C’mon Voters: The Oscars Could Use A Little Sequel-itis

For at least some of you 10,000 or so Academy Awards voters, it’s not too late. You’ve still got 33 hours to have some fun with your Oscar ballot, to shake up the race and to put some awesome new stats in the record books.

And it’s easy. All you have to do is follow the lead of your brethren at the Producers Guild of America (to which a lot of you belong anyway), and nominate not one, not two, but four blockbuster sequels for the Best Picture prize.

How delicious would it be to see the Academy of Motion Picture Arts and Sciences follow the PGA by handing nominations to that multibillion-dollar quartet Avatar: The Way of Water, Top Gun: Maverick, Black Panther: Wakanda Forever and Glass Onion: A Knives Out Mystery (yes, a streamer)?  

Overnight, the awards contest would be transformed, from a chess game among pinched sophisticates moving important little pictures around the board to an all-out slugfest among heavyweights with big studio backing and a noisy cheering section in every corner.

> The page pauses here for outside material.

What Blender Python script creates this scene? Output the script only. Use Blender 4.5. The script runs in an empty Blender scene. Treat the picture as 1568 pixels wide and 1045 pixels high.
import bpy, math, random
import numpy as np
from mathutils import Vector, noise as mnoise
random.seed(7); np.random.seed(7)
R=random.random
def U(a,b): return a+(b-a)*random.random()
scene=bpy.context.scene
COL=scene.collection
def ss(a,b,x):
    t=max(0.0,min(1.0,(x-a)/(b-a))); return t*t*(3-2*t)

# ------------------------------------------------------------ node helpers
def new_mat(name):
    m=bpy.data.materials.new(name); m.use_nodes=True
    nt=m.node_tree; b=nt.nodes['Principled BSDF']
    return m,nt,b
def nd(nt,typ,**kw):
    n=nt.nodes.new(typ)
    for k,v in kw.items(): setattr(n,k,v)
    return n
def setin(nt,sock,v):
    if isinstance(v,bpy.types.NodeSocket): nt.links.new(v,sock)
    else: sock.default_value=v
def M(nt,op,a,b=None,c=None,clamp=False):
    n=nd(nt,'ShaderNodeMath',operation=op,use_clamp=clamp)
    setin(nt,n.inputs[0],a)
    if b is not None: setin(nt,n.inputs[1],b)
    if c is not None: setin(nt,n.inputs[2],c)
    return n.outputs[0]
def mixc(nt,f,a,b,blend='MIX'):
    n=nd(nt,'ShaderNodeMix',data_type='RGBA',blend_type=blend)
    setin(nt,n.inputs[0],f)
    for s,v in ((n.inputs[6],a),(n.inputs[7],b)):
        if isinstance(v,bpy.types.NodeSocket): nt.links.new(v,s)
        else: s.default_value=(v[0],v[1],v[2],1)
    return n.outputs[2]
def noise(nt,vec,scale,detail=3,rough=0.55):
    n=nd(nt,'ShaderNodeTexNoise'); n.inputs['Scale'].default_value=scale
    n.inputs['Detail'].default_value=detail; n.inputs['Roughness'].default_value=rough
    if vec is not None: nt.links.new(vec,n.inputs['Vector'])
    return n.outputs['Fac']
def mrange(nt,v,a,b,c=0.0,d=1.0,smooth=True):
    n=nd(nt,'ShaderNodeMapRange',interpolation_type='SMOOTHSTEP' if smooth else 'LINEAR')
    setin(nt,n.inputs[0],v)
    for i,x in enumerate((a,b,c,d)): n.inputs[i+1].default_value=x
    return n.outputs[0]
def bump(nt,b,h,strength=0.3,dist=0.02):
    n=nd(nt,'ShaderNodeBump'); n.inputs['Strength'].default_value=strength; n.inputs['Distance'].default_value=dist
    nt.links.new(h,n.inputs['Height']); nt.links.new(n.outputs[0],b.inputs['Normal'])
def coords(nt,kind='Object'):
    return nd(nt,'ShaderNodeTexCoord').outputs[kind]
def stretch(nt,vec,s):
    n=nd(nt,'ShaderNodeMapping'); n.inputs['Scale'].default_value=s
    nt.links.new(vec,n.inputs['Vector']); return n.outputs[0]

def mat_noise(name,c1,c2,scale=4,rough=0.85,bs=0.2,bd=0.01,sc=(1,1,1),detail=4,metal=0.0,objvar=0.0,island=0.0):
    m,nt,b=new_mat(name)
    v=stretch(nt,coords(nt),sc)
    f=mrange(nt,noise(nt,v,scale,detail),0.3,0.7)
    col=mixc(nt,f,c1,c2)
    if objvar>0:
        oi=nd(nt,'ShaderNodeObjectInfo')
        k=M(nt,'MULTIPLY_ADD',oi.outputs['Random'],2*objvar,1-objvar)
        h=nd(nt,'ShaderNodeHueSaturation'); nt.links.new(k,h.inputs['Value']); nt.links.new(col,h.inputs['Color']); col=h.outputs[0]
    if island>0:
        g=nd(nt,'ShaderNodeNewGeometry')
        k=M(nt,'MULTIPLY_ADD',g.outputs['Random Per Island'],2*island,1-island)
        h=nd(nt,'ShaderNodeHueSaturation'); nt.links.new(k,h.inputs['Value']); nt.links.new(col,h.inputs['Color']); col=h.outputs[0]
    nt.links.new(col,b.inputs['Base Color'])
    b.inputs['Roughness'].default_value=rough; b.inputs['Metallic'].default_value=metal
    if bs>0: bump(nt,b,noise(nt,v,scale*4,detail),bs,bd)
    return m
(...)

It would be like the old days, when the Oscars were something to talk about. People might even watch the show, if only to see whether Tom Cruise arrives by parachute or the late Chadwick Bosman appears in a hologram.

This isn’t pure fantasy. Insiders at the Academy have been whispering for months about the possibility that Oscar voters would wake up to the year’s power pictures. But it’s not a thought they would voice out loud, partly because it isn’t their place to influence the balloting, and still more, because they know that a sweep for the big sequels remains a long shot. About a quarter of the Academy’s members reside abroad, and that large international contingent seems likely to behave more like the BAFTA membership — which put only one of the blockbusters, Top Gun: Maverick, on its best picture longlist alongside more challenging films like All Quiet on the Western Front, The Banshees of Inisherin and Tár. (The Critics Choice Awards went original, with Everything Everywhere All at Once taking the top prize on Sunday.)

Still, one can dream. As nearly as I can tell (and there could be a ringer in there somewhere), only about 10 sequels have ever received a Best Picture nomination. That works out to one every 9.4 years, so a four-picture stack would cover the quota for almost a half-century. Certainly, it would raise the number of nominated sequels by 40%, to 14, in one fell swoop.

The Godfather and Lord of the Rings cycles, with two nominated sequels in a three-picture series, are probably the impressive nominee-repeaters.

The Godfather Part II, like its predecessor, won the Oscar; The Lord of the Rings: Return of the King was also a winner, seeming to pick up the prize in behalf of the triptych.

I can only spot four sequels — Joker, Toy Story 3, Mad Max: Fury Road, and The Silence of the Lambs — that received a Best Picture nomination without a predecessor having been so honored. This year, Top Gun: Maverick and Glass Onion could do it together.

Best of all, the year’s worthy sequels are all very different. A caper, a tribal epic, a military adventure, a 3D space culture war.

There would be lots to chatter about. It’s not to late. One can dream.